▶ **INSTRUCTIONS TO FOLLOW**: Set down all of the data exactly as it appears.

▶ **DATA EXCERPT**:
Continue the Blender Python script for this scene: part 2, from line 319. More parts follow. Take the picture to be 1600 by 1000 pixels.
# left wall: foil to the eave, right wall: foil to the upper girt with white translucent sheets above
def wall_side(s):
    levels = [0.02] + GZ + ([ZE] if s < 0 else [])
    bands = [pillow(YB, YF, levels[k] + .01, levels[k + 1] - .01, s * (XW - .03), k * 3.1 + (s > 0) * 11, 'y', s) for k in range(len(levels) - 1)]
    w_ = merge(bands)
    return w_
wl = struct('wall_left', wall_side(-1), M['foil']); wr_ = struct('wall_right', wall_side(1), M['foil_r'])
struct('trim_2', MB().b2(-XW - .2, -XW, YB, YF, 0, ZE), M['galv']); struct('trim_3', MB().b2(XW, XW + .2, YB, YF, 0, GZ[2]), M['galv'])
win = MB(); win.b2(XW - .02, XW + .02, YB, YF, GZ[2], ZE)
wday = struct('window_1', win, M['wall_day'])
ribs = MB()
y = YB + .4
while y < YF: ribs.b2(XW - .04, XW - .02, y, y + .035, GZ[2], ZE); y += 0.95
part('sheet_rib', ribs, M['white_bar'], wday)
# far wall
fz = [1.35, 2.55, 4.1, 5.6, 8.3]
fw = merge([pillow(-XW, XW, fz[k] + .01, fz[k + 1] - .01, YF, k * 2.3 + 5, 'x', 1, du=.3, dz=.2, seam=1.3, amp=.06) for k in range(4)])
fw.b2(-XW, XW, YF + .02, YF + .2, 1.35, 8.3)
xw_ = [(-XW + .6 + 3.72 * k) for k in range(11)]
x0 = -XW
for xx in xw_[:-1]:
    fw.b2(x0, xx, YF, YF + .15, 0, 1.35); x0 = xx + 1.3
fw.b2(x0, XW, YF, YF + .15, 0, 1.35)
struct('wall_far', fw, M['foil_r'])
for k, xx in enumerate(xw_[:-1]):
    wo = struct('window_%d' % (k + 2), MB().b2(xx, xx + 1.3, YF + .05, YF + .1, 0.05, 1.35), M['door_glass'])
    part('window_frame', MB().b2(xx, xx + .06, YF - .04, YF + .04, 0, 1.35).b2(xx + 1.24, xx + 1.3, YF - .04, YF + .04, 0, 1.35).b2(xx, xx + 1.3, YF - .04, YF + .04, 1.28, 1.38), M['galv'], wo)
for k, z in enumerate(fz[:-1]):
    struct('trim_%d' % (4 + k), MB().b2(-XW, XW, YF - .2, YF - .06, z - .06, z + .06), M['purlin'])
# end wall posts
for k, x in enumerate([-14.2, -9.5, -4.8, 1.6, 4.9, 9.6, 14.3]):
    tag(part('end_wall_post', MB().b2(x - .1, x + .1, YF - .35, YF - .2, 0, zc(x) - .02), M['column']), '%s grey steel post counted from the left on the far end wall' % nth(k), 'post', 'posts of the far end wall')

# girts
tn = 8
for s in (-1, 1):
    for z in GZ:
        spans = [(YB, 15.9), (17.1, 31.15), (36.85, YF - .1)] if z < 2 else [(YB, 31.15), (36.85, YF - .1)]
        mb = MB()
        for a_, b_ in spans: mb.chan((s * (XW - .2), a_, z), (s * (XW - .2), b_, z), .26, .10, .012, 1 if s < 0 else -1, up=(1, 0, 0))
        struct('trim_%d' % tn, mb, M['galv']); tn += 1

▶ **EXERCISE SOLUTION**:
Continue the Blender Python script for this scene: part 2, from line 319. More parts follow. Take the picture to be 1600 by 1000 pixels.
# left wall: foil to the eave, right wall: foil to the upper girt with white translucent sheets above
def wall_side(s):
    levels = [0.02] + GZ + ([ZE] if s < 0 else [])
    bands = [pillow(YB, YF, levels[k] + .01, levels[k + 1] - .01, s * (XW - .03), k * 3.1 + (s > 0) * 11, 'y', s) for k in range(len(levels) - 1)]
    w_ = merge(bands)
    return w_
wl = struct('wall_left', wall_side(-1), M['foil']); wr_ = struct('wall_right', wall_side(1), M['foil_r'])
struct('trim_2', MB().b2(-XW - .2, -XW, YB, YF, 0, ZE), M['galv']); struct('trim_3', MB().b2(XW, XW + .2, YB, YF, 0, GZ[2]), M['galv'])
win = MB(); win.b2(XW - .02, XW + .02, YB, YF, GZ[2], ZE)
wday = struct('window_1', win, M['wall_day'])
ribs = MB()
y = YB + .4
while y < YF: ribs.b2(XW - .04, XW - .02, y, y + .035, GZ[2], ZE); y += 0.95
part('sheet_rib', ribs, M['white_bar'], wday)
# far wall
fz = [1.35, 2.55, 4.1, 5.6, 8.3]
fw = merge([pillow(-XW, XW, fz[k] + .01, fz[k + 1] - .01, YF, k * 2.3 + 5, 'x', 1, du=.3, dz=.2, seam=1.3, amp=.06) for k in range(4)])
fw.b2(-XW, XW, YF + .02, YF + .2, 1.35, 8.3)
xw_ = [(-XW + .6 + 3.72 * k) for k in range(11)]
x0 = -XW
for xx in xw_[:-1]:
    fw.b2(x0, xx, YF, YF + .15, 0, 1.35); x0 = xx + 1.3
fw.b2(x0, XW, YF, YF + .15, 0, 1.35)
struct('wall_far', fw, M['foil_r'])
for k, xx in enumerate(xw_[:-1]):
    wo = struct('window_%d' % (k + 2), MB().b2(xx, xx + 1.3, YF + .05, YF + .1, 0.05, 1.35), M['door_glass'])
    part('window_frame', MB().b2(xx, xx + .06, YF - .04, YF + .04, 0, 1.35).b2(xx + 1.24, xx + 1.3, YF - .04, YF + .04, 0, 1.35).b2(xx, xx + 1.3, YF - .04, YF + .04, 1.28, 1.38), M['galv'], wo)
for k, z in enumerate(fz[:-1]):
    struct('trim_%d' % (4 + k), MB().b2(-XW, XW, YF - .2, YF - .06, z - .06, z + .06), M['purlin'])
# end wall posts
for k, x in enumerate([-14.2, -9.5, -4.8, 1.6, 4.9, 9.6, 14.3]):
    tag(part('end_wall_post', MB().b2(x - .1, x + .1, YF - .35, YF - .2, 0, zc(x) - .02), M['column']), '%s grey steel post counted from the left on the far end wall' % nth(k), 'post', 'posts of the far end wall')

# girts
tn = 8
for s in (-1, 1):
    for z in GZ:
        spans = [(YB, 15.9), (17.1, 31.15), (36.85, YF - .1)] if z < 2 else [(YB, 31.15), (36.85, YF - .1)]
        mb = MB()
        for a_, b_ in spans: mb.chan((s * (XW - .2), a_, z), (s * (XW - .2), b_, z), .26, .10, .012, 1 if s < 0 else -1, up=(1, 0, 0))
        struct('trim_%d' % tn, mb, M['galv']); tn += 1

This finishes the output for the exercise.